The Mudcat Café TM
Thread #162666   Message #3942894
Posted By: GUEST,Pseudonymous
10-Aug-18 - 09:14 AM
Thread Name: New Book: Folk Song in England
Subject: RE: New Book: Folk Song in England
Jag

You may be right. Thanks.

I wasn't sure if Jim was trying to state that the 'weaver poets' were not very used to writing things down, and that deviations from standard English in their work reflected this rather than dialect. This was what he put:

"an attempt to phonetically reproduce the words by people unfamiliar with putting pen to paper ... "

This suggests that the writers had some grasp of how to represent things 'phonetically', which seems to refer to pronunciation, which is one aspect of dialect, yet Jim is saying he did not feel that the poems were like dialect.

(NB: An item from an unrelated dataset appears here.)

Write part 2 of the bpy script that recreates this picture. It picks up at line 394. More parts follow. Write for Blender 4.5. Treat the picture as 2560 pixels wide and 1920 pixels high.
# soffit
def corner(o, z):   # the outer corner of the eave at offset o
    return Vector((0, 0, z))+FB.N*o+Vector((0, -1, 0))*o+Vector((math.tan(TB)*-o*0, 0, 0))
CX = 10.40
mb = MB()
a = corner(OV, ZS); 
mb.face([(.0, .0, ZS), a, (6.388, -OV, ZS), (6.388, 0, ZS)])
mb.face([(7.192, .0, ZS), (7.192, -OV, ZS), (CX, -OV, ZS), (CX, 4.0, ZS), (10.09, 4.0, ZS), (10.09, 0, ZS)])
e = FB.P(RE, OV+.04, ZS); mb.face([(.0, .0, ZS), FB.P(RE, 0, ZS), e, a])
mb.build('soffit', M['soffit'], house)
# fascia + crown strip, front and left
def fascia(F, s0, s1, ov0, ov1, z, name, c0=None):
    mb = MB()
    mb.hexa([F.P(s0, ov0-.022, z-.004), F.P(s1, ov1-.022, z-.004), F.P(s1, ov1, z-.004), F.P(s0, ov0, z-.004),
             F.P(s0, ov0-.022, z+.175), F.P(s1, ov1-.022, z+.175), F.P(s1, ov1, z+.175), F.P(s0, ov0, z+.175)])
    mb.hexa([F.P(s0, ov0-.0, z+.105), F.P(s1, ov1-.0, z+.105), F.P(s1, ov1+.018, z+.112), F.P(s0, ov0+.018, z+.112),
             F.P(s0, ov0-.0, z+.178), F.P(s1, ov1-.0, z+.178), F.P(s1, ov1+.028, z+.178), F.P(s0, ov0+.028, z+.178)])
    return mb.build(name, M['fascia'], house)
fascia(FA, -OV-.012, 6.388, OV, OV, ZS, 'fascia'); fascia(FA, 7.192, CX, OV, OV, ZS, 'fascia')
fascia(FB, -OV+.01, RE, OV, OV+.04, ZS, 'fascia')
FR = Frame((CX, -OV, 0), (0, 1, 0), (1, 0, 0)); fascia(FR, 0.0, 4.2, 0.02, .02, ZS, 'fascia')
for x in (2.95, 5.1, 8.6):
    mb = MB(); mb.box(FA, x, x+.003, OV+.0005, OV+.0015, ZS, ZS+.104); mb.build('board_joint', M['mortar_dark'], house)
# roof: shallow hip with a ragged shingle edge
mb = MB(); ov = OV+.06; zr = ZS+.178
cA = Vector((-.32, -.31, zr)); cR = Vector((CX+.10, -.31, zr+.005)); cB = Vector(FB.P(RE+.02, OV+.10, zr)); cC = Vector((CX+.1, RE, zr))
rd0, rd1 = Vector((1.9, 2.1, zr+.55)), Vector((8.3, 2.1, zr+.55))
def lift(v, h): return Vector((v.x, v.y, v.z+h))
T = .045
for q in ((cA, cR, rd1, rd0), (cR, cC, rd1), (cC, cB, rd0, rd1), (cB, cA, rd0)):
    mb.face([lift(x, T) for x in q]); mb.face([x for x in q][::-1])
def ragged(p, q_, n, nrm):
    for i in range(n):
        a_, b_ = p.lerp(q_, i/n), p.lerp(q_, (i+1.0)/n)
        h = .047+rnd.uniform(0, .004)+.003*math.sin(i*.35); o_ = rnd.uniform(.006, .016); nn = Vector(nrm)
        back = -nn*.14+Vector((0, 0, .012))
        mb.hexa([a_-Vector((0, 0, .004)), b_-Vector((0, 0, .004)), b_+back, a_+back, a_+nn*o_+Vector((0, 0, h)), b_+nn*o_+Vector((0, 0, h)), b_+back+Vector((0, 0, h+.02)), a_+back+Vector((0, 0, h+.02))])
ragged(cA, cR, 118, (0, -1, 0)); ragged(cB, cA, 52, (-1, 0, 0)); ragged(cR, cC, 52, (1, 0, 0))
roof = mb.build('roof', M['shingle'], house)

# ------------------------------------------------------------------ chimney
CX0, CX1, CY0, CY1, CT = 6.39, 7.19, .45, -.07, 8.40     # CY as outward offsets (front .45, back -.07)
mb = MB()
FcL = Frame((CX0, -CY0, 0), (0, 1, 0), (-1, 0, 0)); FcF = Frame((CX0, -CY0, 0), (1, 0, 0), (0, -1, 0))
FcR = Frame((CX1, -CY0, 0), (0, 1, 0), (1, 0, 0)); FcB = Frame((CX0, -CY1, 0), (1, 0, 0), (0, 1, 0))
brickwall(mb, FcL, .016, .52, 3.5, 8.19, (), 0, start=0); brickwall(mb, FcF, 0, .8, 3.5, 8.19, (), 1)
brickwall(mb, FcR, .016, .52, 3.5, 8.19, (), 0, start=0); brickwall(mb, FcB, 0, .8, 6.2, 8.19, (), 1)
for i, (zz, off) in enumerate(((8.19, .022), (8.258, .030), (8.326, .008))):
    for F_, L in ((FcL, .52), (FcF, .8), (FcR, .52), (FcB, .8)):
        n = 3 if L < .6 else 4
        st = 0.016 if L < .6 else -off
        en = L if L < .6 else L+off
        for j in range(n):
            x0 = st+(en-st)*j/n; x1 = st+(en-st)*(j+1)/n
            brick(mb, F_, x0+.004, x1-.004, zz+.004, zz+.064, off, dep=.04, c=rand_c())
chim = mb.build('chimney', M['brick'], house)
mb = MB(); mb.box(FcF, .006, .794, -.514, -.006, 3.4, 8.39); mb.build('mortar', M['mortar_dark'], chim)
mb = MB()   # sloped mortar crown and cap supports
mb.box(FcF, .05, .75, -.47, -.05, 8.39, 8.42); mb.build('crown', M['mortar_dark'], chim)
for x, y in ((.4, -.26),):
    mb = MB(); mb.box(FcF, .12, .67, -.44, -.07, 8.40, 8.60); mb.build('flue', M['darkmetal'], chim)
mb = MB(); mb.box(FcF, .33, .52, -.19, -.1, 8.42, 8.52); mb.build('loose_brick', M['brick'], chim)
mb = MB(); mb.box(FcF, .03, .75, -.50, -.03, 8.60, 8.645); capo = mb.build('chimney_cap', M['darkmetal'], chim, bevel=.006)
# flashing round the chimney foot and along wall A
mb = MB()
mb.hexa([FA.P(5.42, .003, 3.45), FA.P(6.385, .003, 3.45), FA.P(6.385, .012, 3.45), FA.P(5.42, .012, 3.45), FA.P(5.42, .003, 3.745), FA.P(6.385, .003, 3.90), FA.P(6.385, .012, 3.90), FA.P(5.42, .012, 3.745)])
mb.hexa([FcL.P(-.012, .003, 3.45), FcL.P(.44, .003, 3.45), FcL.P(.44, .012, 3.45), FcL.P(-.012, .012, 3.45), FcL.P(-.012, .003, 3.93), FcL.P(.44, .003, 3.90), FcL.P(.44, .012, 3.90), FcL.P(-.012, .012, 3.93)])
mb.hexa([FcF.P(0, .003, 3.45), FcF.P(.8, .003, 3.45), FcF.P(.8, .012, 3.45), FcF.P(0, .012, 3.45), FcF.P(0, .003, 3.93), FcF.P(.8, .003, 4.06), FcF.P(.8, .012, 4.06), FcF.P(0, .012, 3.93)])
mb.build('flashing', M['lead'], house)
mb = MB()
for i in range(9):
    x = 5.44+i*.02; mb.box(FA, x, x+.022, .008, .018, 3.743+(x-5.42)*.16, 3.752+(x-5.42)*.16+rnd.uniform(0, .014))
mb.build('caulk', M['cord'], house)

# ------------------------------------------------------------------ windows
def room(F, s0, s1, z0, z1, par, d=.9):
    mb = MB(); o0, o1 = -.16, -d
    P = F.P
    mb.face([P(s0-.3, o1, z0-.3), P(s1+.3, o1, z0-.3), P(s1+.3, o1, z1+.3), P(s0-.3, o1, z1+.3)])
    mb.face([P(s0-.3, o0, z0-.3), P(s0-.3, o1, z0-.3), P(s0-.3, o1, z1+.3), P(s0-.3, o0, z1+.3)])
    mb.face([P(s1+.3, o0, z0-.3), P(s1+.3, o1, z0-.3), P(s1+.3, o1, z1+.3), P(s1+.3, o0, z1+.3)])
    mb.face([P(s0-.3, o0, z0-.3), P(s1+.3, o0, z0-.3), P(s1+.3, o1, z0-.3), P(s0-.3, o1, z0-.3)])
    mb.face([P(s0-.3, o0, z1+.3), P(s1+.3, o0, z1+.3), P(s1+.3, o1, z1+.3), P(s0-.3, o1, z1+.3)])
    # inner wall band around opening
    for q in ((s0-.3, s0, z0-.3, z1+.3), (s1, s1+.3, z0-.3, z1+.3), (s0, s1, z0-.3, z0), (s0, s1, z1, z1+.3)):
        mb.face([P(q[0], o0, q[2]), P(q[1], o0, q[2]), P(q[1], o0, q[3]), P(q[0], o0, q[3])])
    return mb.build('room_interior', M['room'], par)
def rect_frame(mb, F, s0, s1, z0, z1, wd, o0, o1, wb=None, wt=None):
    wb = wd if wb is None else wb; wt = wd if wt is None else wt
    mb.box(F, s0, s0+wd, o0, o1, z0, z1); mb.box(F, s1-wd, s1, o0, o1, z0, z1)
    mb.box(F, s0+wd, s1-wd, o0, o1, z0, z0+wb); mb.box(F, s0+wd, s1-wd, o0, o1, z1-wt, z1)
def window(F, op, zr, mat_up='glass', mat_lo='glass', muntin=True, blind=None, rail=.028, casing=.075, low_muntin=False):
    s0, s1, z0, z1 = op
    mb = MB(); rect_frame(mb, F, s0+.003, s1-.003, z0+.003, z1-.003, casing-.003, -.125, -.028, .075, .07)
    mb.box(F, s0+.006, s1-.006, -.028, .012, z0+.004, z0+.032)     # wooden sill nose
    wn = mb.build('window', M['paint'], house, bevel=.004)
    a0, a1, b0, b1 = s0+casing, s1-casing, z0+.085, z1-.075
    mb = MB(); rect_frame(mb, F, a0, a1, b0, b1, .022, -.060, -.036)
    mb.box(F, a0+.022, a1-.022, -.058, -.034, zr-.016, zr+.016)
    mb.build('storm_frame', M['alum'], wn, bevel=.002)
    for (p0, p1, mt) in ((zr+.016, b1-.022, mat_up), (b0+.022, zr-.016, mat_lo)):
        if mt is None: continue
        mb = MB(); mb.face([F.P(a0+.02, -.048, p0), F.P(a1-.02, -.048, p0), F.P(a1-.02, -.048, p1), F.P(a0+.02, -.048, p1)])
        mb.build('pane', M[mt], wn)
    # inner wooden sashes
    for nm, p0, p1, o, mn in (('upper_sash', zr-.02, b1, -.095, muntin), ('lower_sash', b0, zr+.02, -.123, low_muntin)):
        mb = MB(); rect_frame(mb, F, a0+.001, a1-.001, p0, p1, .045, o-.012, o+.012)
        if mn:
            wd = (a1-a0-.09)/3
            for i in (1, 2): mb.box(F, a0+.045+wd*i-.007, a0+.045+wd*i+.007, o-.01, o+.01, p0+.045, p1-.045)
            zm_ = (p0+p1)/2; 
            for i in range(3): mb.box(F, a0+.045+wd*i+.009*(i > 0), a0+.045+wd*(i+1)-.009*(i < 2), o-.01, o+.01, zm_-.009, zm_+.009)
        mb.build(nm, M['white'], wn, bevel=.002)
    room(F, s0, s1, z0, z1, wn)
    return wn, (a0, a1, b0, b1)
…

The examples of writers he gives confused me more. But maybe Jim himself can clarify this.

I agree with you about the introduction to the piece on the Exeter web site, and also with their comment about the variety of dialects in the poem that follows.

I think I can get a feel for Laycock, though you have to read it through a couple of times, and some of his dialect words are somewhat familiar to me eg 'yead' for 'head', but I feel he uses a lot more of the letter h than was probably pronounced. His biography says he learned a 'free-flowing' hand at school, and he was involved in literary circles all his life. I am thinking he would have been bi-dialectical. And not a drinker it would appear.

Jim

Hello

I agree that poets never exist in a vacuum and will be influenced by one or more of the styles around at the time. That, I think, is partly what enables people like Roud to date 'traditional' songs to specific periods. Thanks for the additional examples of the same sort of 19th century thing. Very little dialect in these examples, though.

It would appear that Laycock's poems sometimes appeared as broadsheets. He needed the money. I just found one online, price 1d, printed in Blackpool, where, like many Lancashire folk before him, he retired. So maybe he isn't the best choice of contrast between 'good' stuff and the product of 'hacks'.

There is a lot of stuff about Laycock here:

http://www.gerald-massey.org.uk/laycock/b_broadsheets.htm

He seems to have been an interesting chap.